Canadian Forces soldiers sandbag near the river on Saturday. (Katya Slepian/Black Press Media)

Canadian Forces soldiers sandbag near the river on Saturday. (Katya Slepian/Black Press Media)

VIDEO: Grand Forks shores up defences as floodwaters rise to peak levels

Canadian Forces, volunteers working to protect low-lying areas

  • May. 19, 2018 12:00 a.m.

Although flood levels are expected to peak in Grand Forks by Saturday night, officials with the emergency operations centre don’t believe water will rise as high as predicted earlier.

“Things are looking better today. They are expecting that the high water will be this afternoon or early evening but it doesn’t look to be as bad as what we were anticipating early on,” said assistant fire Chief Kevin McKinnon.

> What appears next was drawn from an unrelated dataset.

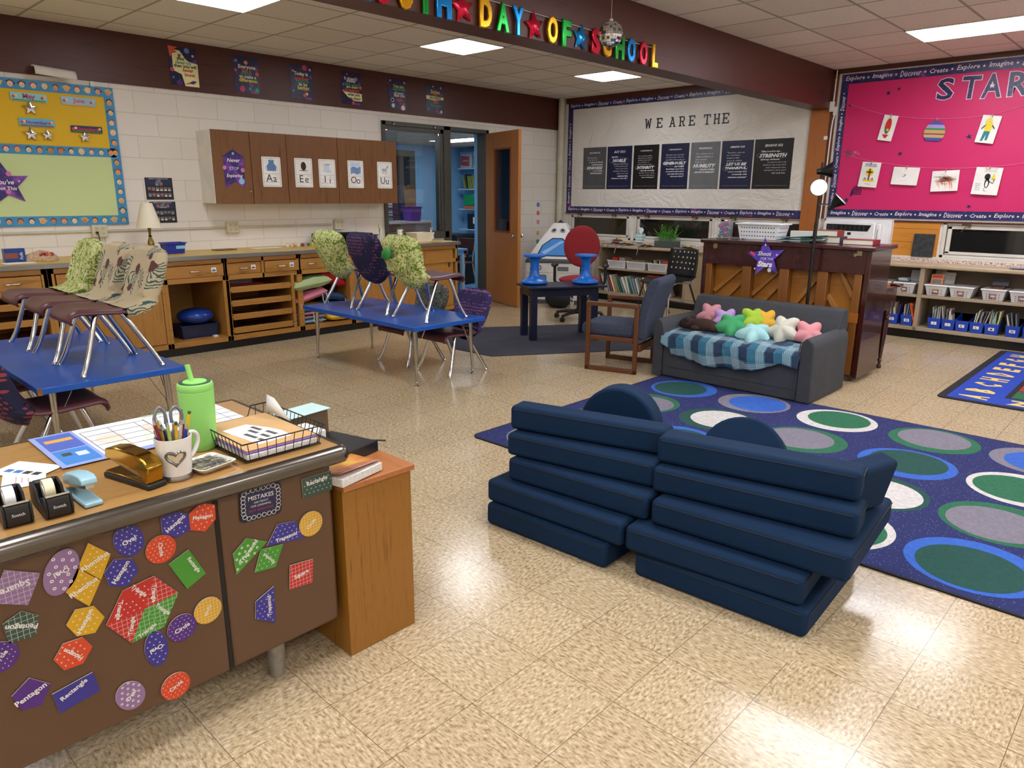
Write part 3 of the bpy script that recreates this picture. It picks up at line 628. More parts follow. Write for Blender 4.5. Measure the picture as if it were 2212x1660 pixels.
# ------------------------------------------------------------ six space posters on the brown band
BX2 = XA + .0225
PC = [NIGHT, WHITE, flat('#e0603c', .5), flat('#2f9f86', .5), flat('#e6d94a', .5), flat('#f1ecae', .5), flat('#c94a6a', .5), flat('#5f8fd0', .5), flat('#f0a070', .5), flat('#5a2a80', .5), flat('#c02a35', .5), BLACK]
def poster(y0, y1, lines, lab, extra, seed):
    r_ = random.Random(seed); f = FX(BX2, (y0 + y1) / 2, 2.70); w_ = y1 - y0; h_ = .355; b = MB(f.o)
    b.rect(f, -w_ / 2, -h_ / 2, w_ / 2, h_ / 2, 0, .002, m=0)
    extra(b, f, w_, h_)
    for s_, a, z, ww, c_, sh in lines: b.text(s_, f, a * w_, z * h_, w=ww * w_, c=.0042, m=c_, shear=sh, bold=.03)
    return tag(b.build('space_poster', PC, smooth=0), lab, 'poster', 'space posters on the brown band')
def planets(b, f, w_, h_, spots):
    for x, z, r_, c_ in spots: b.disc(f, x * w_, z * h_, r_, c=.0032, m=c_, seg=14)
def x1(b, f, w, h):
    b.prism(f, [(-.38 * w, .42 * h), (-.1 * w, .40 * h), (.08 * w, .2 * h), (.2 * w, .14 * h), (.5 * w, .1 * h), (.5 * w, -.5 * h), (.0, -.5 * h), (-.1 * w, -.2 * h), (-.38 * w, -.12 * h)], .002, .003, m=5)
    b.prism(f, [(-.5 * w, .5 * h), (-.15 * w, .48 * h), (-.3 * w, .42 * h), (-.2 * w, .36 * h), (-.38 * w, .3 * h), (-.45 * w, .2 * h)], .003, .0034, m=2)
    planets(b, f, w, h, [(.15, .42, .025, 7), (.35, .3, .012, 8), (-.42, -.1, .02, 6), (-.4, -.3, .01, 7)]); b.disc(f, -.2 * w, -.42 * h, .03, .025, .0036, m=9)
    b.prism(f, [(.1 * w, -.42 * h), (.3 * w, -.34 * h), (.42 * w, -.36 * h), (.3 * w, -.44 * h)], .003, .0038, m=9); b.prism(f, [(.0, -.45 * h), (.12 * w, -.40 * h), (.12 * w, -.45 * h)], .003, .0037, m=2)
poster(1.583, 1.859, [('If', -.12, .26, .10, 11, 0), ('you', -.1, .175, .26, 11, 0), ('never try', .0, .08, .56, 3, 0), ('then you will', .05, .0, .8, 11, 0), ('never', .14, -.10, .38, 10, 0), ('know.', .2, -.2, .38, 10, 0)], 'cream and navy poster reading If you never try then you will never know', x1, 1)
poster(2.232, 2.512, [('Everyone', .03, .2, .68, 1, 0), ('has a', .0, .115, .36, 2, .2), ('chance', .0, .04, .42, 3, 0), ('to make a', .04, -.05, .66, 1, .1), ('difference.', .06, -.15, .74, 4, 0)], 'navy poster reading Everyone has a chance to make a difference', lambda b, f, w, h: planets(b, f, w, h, [(-.38, .36, .016, 7), (0, .33, .02, 8), (-.42, .1, .016, 6), (.42, .05, .02, 2), (-.2, -.4, .03, 6), (.1, -.38, .015, 3), (.38, -.4, .022, 3)]), 2)
poster(2.876, 3.16, [('Today is', -.02, .22, .6, 1, .1), ('another', .0, .1, .62, 2, 0), ('chance', .02, .02, .56, 3, 0), ('to be', .04, -.07, .38, 1, 0), ('better.', .08, -.17, .56, 4, 0)], 'navy poster reading Today is another chance to be better', lambda b, f, w, h: planets(b, f, w, h, [(.15, .42, .03, 6), (.38, .38, .014, 8), (-.36, .3, .012, 8), (-.38, -.28, .014, 7), (.1, -.38, .02, 2), (.2, -.34, .014, 1)]), 3)
poster(3.531, 3.811, [("It doesn't", -.02, .30, .64, 1, 0), ('matter', .0, .22, .46, 1, 0), ('what others', .02, .12, .72, 3, .2), ('are doing', .04, .03, .6, 4, 0), ('It matters', .04, -.06, .68, 2, 0), ('what you', .1, -.2, .6, 11, .2), ('are doing', .12, -.32, .6, 11, .2)], "navy poster reading It doesn't matter what others are doing", lambda b, f, w, h: (planets(b, f, w, h, [(.44, .05, .02, 2), (-.4, .1, .012, 7), (-.2, .42, .012, 6), (.05, -.45, .02, 6), (-.4, -.1, .016, 2)]), b.prism(f, [(-.42 * w, -.12 * h), (.5 * w, -.14 * h), (.5 * w, -.38 * h), (.1 * w, -.38 * h), (-.2 * w, -.28 * h)], .003, .0038, m=5)), 4)
poster(4.203, 4.481, [('You are', .06, .26, .58, 4, 0), ('capable', .06, .16, .66, 3, 0), ('of more', .08, .04, .52, 1, 0), ('than you', .1, -.05, .6, 1, 0), ('know.', .14, -.17, .4, 2, 0)], 'navy poster reading You are capable of more than you know', lambda b, f, w, h: planets(b, f, w, h, [(-.38, .42, .012, 8), (.4, .4, .014, 8), (-.28, -.2, .024, 1), (-.28, -.2, .016, 11), (-.25, -.38, .025, 1), (.35, -.3, .016, 2), (.3, -.43, .03, 1)]), 5)
poster(4.801, 5.098, [('Strive', .02, .24, .52, 4, 0), ('for', .04, .15, .2, 2, .2), ('PROGRESS', .02, .03, .64, 11, 0), ('not', .06, -.1, .3, 2, 0), ('Perfection', .06, -.22, .66, 3, .25)], 'navy poster reading Strive for Progress not Perfection, nearest the doorway', lambda b, f, w, h: (planets(b, f, w, h, [(.35, .4, .014, 8), (-.1, .42, .012, 8), (-.36, -.36, .016, 7), (.1, -.4, .014, 6), (.36, -.42, .018, 1)]), b.prism(f, [(-.5 * w, .10 * h), (.5 * w, .08 * h), (.5 * w, .0), (0, -.05 * h), (-.48 * w, -.02 * h)], .003, .0038, m=5)), 6)
# class photo sheets
def photos(y0, y1, z0, z1, rows, head, lab):
    f = FX(XA + .001, (y0 + y1) / 2, (z0 + z1) / 2); w_, h_ = y1 - y0, z1 - z0; b = MB(f.o); b.rect(f, -w_ / 2, -h_ / 2, w_ / 2, h_ / 2, 0, .003, m=0)
    r_ = random.Random(len(head)); b.rect(f, -w_ / 2 + .015, h_ * .18, w_ / 2 - .015, h_ / 2 - .012, .003, .0034, m=1)
    b.text('NEENAH LUTHERAN SCHOOL', f, 0, h_ * .45, w=w_ * .7, c=.004, m=2)
    b.text(head[0], f, 0, h_ * .34, w=w_ * .16, c=.004, m=2); b.text(head[1], f, 0, h_ * .24, w=w_ * .26, c=.004, m=2) if len(head) > 1 else None
    for n_, zz in rows:
        for k in range(n_):
            x = (k - (n_ - 1) / 2) * w_ * .145 * (2.6 if n_ == 2 and len(head) > 1 else 1)
            b.rect(f, x - w_ * .055, zz * h_ - h_ * .085, x + w_ * .055, zz * h_ + h_ * .085, .003, .0038, m=3); b.disc(f, x, zz * h_ + h_ * .02, w_ * .024, w_ * .03, .0042, m=4, seg=10); b.rect(f, x - w_ * .045, zz * h_ - h_ * .08, x + w_ * .045, zz * h_ - h_ * .025, .0038, .0041, m=r_.choice([5, 6, 7, 2]))
            b.disc(f, x, zz * h_ + h_ * .045, w_ * .026, w_ * .02, .0045, m=8, seg=8)
    tag(b.build('class_photo_sheet', [flat('#0c0d1a', .3), flat('#15204f', .4), WHITE, flat('#7f7a80', .5), flat('#d39c7c', .6), flat('#b2303f', .6), flat('#6f9fcb', .6), flat('#1c1c22', .6), flat('#3a2418', .6)], smooth=0), lab, 'photo sheet', 'class photo sheets by the lamp')
photos(1.235, 1.497, 1.435, 1.645, ((2, .22), (6, -.02), (6, -.28)), ('1ST',), 'dark class photo sheet with two rows of six small portraits')
photos(1.255, 1.505, 1.21, 1.415, ((2, .3), (6, -.02), (6, -.3)), ('1ST', 'GRADE'), 'dark class photo sheet reading 1st Grade behind the lampshade')
# coloured dots by the rocket
for k, (z_, c_, n_) in enumerate(((1.36, '#3a6fc0', 'blue'), (1.235, '#d9542c', 'orange'), (1.10, '#cf7f9c', 'pink'), (.93, '#d9a92c', 'yellow'), (.80, '#1f8f8a', 'teal'))):
    f = FX(XA, 7.03, z_); tag(MB(f.o).disc(f, 0, 0, .034, c=.002, c0=.0005, m=0).rect(f, -.018, .004, .018, .007, .002, .0023, m=1).rect(f, -.015, -.008, .015, -.005, .002, .0023, m=1).build('wall_dot', [flat(c_, .5), WHITE], smooth=0), 'round %s sticker in the vertical row on the wall behind the rocket' % n_, 'sticker', 'row of round wall stickers')
f = FX(XA, 6.33, 1.62); tag(MB(f.o).rect(f, -.04, -.06, .04, .06, 0, .006).rect(f, -.008, -.018, .008, .018, .006, .012).build('light_switch', WHITE, bevel=.002), 'white light switch seen through the glass of the open door', 'switch')
# ------------------------------------------------------------ things on the long worktop (top at z = .932)
WZ = .932
t = thing('table_lamp', 'brass candlestick table lamp with a cream conical shade on the worktop', 'lamp', (-5.30, 1.10, WZ))
BR = flat('#8a7138', .28, 1)
MB().lathe((0, 0, 0), [(.062, 0), (.062, .008), (.045, .014), (.05, .02), (.022, .03), (.016, .045), (.024, .055), (.014, .065), (.03, .095), (.026, .125), (.012, .16), (.018, .17), (.01, .18), (.014, .235), (.02, .24), (.01, .245), (.008, .30), (0, .30)], 24).build('base', BR, t)
MB().cyl((0, 0, .27), (0, 0, .32), .016, .02, 12).build('socket', BLACK, t)
MB().lathe((0, 0, .25), [(.112, 0), (.050, .225), (.0488, .225), (.1105, 0), (.112, 0)], 40).build('lamp_shade', flat('#e7dfc6', .7), t)
t = basket('plastic_basket', 'royal blue perforated basket with a pale label on the worktop', 'basket', (-5.30, 1.30, WZ), .15, .19, .105, flat('#1c2f9e', .35), 0, .86, (7, 2), hole_m=flat('#0b1348', .6))
MB().rect(F((.075, 0, 0), (0, 1, 0), (0, 0, 1)), .0, .045, .085, .075, -.002, .003).build('label_strip', flat('#7fc3dc', .3), t)
b = MB((-5.45, .60, 1.0)); b.tube([(-5.60, .735, 1.135), (-5.585, .74, 1.14), (-5.575, .745, 1.08), (-5.57, .75, 1.0), (-5.56, .76, .955)], .004, 6, smooth=4); b.box((-5.592, .735, 1.135), (.03, .022, .018))
b.lathe((-5.52, .77, WZ), [(.045, 0), (.048, .02), (.035, .035), (0, .04)], 20)
tag(b.build('speaker_puck', BLACK), 'small round black device on the worktop plugged into the wall outlet', 'device')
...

“We’re feeling somewhat comfortable that the dikes will hold.”

Close to 3,000 people still remain on evacuation order in the Kootenay-Boundary region, 1,600 of them in Grand Forks.

McKinnon said that some of the worst flooding was on Thursday night and into early Friday morning, when the Grandby River breached its banks and flooded low-lying areas, leaving nearly a foot of water.

The hardest hit area in Grand Forks remains the Ruckle neighbourhood, where at its worst, water came up above windows mid-way up the sides of houses.

The northern part of Ruckle was flooded when dikes breached Thursday night.

“There’s still a significant amount of water… though it’s gone down three to four feet,” said McKinnon on Saturday afternoon.

READ MORE: Residents sandbag Ruckle in advance of predicted Saturday flood

Before the peak hits, a group of 30-35 trained rapid damage assessors will be judging whether or not the homes evacuees have left behind are safe to reenter once the flood waters recede.

“Some of them are going to be quite bad. Are any of them going to be ‘can’t do anything, go bulldoze it?’ I don’t think so,” said McKinnon.

“But certainly there are a lot of places that are going to need a lot of work.”

But for now, the evacuees will have to watch over the homes from afar, either at the town’s evacuation centres or at the houses of friends and family who’ve taken them in.